Оасака достает визитку с роскошной вьющейся каллиграфией золотыми буквами:
Семья Кёкусин-кай
Подразделение Окава-кай
Дом Кен-ичи
Глава дома Кен-ичи Фукуока
Он пишет на ней свой домашний номер, и два человека в черном, стоящие вокруг него, переглядываются. Я отвечаю глубоким поклоном, преисполненный искренней благодарности.
Через две недели он позвонит мне и взволнованно сообщит:
— Якобу-сэнсэй! Это Оасака! Он согласился. Он поговорит с вами! Приходите на следующей неделе в гостиницу «Вашингтон» на Синдзюку! Второй этаж! Зал «Мурасаки»! У нас будет банкет. Приходите в шесть тридцать, до начала банкета, и спросите меня. Он придет поговорить с вами. А потом посмотрим! Вы знаете, он даже не рассердился! До свидания! Вы просто не представляете, как вам повезло!

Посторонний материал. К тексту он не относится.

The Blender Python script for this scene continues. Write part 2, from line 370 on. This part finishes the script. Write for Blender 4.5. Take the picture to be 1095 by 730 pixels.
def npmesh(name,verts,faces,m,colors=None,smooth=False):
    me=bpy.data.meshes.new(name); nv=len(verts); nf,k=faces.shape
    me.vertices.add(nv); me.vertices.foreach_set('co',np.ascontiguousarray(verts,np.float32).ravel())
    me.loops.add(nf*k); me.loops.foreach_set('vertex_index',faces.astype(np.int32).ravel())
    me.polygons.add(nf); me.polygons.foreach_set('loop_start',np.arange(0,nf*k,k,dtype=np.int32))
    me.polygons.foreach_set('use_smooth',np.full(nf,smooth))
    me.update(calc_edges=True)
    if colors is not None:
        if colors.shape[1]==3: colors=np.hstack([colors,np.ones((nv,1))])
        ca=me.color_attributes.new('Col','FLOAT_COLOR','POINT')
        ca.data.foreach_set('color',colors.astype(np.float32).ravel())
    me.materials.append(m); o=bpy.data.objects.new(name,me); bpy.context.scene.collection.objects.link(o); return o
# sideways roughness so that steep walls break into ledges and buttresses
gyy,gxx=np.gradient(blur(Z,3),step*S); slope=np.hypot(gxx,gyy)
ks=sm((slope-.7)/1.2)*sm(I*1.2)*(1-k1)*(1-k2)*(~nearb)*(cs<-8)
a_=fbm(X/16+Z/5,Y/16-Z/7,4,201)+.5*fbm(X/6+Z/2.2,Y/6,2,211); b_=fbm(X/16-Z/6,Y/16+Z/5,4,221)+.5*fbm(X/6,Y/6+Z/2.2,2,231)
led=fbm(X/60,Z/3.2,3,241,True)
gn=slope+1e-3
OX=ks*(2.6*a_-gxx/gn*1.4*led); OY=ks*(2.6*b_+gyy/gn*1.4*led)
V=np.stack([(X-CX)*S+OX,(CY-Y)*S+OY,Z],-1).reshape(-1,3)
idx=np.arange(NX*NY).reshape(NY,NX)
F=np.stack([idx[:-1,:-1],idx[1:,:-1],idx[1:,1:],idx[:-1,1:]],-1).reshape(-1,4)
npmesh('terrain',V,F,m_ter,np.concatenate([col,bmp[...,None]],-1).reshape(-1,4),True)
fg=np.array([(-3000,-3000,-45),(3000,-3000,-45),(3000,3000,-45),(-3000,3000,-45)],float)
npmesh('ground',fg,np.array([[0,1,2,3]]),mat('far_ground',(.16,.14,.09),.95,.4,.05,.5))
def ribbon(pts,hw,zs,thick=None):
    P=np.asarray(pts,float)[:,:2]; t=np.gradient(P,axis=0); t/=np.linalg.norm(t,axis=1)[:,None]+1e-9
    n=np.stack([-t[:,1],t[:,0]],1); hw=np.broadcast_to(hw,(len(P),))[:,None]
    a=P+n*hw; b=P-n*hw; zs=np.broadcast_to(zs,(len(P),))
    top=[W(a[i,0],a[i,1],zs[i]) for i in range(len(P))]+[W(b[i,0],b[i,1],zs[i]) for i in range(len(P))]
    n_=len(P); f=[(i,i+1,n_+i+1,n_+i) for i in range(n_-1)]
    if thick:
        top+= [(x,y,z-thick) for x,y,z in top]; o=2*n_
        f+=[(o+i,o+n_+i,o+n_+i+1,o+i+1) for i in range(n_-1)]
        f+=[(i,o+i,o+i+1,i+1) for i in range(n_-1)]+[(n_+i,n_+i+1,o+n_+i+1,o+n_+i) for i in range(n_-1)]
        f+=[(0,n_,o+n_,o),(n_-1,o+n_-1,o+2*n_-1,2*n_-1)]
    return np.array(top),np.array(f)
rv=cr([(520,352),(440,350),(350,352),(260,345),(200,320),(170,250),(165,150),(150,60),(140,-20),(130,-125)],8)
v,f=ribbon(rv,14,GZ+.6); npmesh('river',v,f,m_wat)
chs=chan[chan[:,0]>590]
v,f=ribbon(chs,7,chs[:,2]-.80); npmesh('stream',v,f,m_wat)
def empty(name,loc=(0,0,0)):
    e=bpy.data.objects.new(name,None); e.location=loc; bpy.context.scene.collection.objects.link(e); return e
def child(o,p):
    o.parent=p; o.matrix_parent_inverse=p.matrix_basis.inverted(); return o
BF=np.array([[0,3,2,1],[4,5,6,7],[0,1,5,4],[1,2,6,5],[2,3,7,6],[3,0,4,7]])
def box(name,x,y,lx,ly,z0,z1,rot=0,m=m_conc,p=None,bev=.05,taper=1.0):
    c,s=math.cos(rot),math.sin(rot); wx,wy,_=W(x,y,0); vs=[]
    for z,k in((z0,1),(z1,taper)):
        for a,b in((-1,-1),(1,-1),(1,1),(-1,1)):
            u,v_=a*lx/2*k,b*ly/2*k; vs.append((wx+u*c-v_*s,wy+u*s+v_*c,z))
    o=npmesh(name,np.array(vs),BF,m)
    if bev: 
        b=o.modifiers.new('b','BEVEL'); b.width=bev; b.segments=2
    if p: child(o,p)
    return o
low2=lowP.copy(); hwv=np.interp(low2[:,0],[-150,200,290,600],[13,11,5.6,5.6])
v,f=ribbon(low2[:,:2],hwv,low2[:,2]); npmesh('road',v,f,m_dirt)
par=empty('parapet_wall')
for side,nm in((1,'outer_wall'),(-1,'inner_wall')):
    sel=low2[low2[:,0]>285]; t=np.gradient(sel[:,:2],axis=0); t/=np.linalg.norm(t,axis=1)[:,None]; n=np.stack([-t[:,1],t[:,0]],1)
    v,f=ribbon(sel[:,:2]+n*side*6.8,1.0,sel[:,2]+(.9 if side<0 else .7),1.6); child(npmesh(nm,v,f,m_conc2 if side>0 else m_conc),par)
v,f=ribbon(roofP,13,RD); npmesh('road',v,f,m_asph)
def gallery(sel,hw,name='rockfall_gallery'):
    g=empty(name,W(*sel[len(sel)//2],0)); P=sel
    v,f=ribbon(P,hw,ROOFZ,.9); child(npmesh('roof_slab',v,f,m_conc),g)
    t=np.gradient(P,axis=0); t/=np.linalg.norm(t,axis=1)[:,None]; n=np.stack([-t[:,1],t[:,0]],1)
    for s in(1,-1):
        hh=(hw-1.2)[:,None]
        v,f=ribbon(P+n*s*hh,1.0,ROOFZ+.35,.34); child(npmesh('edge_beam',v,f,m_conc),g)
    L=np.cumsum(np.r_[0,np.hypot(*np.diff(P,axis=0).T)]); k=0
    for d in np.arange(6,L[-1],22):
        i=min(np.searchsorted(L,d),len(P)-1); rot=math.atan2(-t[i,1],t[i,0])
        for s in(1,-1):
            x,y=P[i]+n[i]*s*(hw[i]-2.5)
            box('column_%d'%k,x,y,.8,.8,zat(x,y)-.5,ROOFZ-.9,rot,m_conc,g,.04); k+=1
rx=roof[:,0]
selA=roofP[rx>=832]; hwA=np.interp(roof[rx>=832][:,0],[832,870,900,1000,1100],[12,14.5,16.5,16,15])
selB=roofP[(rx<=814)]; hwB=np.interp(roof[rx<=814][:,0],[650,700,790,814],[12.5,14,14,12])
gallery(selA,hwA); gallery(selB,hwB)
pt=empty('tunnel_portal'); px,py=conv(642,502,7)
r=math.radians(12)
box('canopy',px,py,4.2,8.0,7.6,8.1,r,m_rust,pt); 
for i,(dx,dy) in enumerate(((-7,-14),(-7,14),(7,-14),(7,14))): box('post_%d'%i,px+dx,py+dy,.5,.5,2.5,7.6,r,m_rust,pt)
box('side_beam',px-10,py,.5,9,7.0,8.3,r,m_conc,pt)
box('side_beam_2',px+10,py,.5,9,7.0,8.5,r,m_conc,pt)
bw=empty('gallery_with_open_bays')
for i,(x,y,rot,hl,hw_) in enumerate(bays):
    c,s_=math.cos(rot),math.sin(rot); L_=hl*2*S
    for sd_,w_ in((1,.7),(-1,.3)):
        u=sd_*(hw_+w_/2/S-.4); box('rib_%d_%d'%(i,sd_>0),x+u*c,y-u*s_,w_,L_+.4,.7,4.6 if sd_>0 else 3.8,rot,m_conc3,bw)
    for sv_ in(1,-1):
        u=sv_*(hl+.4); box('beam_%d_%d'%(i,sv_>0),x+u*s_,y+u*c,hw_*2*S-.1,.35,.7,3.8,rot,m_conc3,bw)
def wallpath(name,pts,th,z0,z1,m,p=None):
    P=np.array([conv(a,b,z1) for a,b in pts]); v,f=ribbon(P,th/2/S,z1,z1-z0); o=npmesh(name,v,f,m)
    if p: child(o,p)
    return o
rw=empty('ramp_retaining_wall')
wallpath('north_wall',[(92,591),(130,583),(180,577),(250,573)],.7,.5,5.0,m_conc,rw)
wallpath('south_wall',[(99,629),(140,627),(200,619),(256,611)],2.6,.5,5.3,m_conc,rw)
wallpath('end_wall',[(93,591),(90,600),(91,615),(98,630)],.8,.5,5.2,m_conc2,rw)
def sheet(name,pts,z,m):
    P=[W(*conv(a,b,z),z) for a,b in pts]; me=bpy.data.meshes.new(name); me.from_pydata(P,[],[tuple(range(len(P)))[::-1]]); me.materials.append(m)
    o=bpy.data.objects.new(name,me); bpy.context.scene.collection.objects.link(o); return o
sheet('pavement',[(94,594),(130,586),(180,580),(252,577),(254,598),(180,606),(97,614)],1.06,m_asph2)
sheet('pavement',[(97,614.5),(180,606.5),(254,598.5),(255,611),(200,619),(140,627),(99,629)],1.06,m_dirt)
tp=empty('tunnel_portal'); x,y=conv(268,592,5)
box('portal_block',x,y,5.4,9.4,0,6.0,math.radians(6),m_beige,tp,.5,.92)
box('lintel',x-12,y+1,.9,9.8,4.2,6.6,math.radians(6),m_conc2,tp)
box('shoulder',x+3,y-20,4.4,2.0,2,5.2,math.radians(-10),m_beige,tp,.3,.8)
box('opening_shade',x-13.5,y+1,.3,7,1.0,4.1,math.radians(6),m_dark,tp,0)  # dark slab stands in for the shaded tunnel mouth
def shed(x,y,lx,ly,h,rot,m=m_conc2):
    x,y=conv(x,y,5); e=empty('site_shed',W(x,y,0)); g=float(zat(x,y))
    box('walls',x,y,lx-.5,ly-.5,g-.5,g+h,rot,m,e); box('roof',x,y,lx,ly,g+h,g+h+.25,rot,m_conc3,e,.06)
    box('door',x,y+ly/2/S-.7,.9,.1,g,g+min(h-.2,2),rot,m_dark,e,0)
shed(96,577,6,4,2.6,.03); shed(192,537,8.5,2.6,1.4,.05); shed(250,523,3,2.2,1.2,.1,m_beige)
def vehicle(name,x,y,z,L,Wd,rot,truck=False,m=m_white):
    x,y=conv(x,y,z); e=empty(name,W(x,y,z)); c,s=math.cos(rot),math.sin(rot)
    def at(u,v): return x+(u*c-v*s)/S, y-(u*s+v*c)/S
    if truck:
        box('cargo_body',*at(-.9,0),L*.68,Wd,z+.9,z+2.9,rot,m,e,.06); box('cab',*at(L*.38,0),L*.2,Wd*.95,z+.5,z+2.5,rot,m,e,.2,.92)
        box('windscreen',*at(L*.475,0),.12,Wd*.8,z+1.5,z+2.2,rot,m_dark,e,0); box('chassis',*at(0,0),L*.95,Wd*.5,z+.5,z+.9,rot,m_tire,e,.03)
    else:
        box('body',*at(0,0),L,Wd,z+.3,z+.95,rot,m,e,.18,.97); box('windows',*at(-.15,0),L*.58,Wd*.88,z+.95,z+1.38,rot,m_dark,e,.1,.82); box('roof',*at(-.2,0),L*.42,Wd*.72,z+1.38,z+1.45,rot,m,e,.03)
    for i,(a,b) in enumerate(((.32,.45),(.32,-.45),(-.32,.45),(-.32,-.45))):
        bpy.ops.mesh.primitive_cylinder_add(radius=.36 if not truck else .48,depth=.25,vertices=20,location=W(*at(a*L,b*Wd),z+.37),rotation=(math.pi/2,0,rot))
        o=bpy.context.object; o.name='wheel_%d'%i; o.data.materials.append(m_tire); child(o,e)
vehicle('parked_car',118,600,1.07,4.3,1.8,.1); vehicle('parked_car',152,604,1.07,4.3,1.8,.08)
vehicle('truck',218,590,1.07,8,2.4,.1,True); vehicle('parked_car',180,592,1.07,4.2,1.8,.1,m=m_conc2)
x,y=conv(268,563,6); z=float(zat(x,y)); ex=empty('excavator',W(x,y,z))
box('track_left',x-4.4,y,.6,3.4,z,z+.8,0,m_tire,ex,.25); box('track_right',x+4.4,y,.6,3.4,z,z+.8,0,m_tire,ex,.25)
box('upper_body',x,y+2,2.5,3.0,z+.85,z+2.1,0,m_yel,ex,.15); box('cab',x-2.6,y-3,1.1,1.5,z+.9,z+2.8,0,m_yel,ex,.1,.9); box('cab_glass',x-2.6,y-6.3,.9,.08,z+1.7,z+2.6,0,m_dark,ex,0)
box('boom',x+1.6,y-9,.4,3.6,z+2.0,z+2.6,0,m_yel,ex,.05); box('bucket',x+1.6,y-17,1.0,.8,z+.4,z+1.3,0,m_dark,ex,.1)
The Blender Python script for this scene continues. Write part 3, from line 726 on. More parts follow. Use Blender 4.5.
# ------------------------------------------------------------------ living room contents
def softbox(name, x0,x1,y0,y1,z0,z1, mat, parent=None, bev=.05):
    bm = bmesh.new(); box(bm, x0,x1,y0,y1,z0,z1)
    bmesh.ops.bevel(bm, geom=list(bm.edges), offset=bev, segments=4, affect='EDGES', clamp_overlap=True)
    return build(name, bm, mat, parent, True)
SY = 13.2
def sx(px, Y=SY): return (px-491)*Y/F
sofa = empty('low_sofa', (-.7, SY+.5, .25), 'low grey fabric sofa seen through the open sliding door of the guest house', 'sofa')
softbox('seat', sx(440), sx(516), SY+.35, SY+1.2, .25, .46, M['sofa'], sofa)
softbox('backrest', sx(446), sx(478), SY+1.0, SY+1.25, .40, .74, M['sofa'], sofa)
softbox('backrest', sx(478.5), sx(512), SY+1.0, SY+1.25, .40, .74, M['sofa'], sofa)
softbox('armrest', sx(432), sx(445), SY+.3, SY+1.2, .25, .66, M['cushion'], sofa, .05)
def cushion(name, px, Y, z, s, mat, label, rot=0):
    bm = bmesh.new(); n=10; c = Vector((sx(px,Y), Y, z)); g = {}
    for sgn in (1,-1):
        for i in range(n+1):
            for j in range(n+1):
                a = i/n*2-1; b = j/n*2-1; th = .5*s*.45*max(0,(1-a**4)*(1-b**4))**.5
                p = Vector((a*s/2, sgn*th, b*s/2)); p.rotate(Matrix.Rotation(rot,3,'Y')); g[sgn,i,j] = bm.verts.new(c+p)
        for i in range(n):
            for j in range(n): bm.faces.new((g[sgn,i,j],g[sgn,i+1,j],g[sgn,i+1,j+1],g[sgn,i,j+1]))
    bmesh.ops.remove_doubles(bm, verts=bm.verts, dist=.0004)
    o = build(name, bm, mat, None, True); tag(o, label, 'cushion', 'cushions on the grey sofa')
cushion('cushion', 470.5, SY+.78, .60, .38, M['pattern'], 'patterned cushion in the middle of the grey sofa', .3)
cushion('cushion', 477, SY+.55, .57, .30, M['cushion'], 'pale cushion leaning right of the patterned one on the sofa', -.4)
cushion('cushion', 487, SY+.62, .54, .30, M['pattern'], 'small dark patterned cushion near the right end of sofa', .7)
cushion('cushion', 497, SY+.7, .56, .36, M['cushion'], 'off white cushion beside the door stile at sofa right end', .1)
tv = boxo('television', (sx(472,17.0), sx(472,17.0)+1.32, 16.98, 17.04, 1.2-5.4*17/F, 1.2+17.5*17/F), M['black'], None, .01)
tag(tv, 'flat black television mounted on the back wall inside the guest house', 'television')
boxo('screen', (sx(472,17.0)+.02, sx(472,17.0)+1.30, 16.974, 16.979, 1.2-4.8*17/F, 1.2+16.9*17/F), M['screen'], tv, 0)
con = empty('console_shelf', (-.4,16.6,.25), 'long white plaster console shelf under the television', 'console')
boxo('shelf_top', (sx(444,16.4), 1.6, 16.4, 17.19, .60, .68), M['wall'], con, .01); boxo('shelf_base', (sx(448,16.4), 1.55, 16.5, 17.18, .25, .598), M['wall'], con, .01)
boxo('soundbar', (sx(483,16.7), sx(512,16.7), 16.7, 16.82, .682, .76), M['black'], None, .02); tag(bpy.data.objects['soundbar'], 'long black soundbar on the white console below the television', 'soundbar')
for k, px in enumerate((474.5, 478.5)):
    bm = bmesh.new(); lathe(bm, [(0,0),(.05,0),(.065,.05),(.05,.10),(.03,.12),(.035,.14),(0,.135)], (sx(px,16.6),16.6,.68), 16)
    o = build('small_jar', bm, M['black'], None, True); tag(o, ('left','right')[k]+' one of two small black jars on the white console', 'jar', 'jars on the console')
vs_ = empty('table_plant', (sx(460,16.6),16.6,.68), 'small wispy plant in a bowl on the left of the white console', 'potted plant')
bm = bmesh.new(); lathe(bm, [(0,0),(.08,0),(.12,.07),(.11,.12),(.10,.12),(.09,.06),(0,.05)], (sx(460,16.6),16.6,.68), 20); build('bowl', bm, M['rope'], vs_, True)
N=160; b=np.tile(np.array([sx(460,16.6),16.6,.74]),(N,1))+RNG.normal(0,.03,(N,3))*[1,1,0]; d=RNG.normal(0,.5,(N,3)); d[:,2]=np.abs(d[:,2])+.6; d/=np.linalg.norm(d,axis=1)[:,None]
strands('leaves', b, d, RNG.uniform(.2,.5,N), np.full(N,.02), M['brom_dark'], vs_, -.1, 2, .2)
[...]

В гостинице «Вашингтон» всё белого цвета — официанты в белом, белая стойка регистрации. На втором этаже, перед входом в зал «Мурасаки» фиолетового цвета, стоит несколько десятков мужчин. Их костюмы белые, розовые, фиолетовые и полосатые. Галстуки широкие и цветные. Нагрудные значки из платины, золота и меди на лацканах пиджаков. Много темных очков. Очень короткие волосы или завивка «пама». Запах парфюма, гладкие лица в шрамах. Туфли белые, розовые, иногда черно-белые. Постояльцы гостиницы обходят это место стороной. Официанты и официантки глубоко кланяются, подавая напитки.
Я обращаю внимание на одного из них, выделяющегося из толпы, непохожего на других. Лицо у него как у японца, но нос прямой, европейский, и русые, некрашеные волосы. Я слышу, как кто-то зовет его «Джейми». Мне любопытно, кто это. При случае спрошу о нем.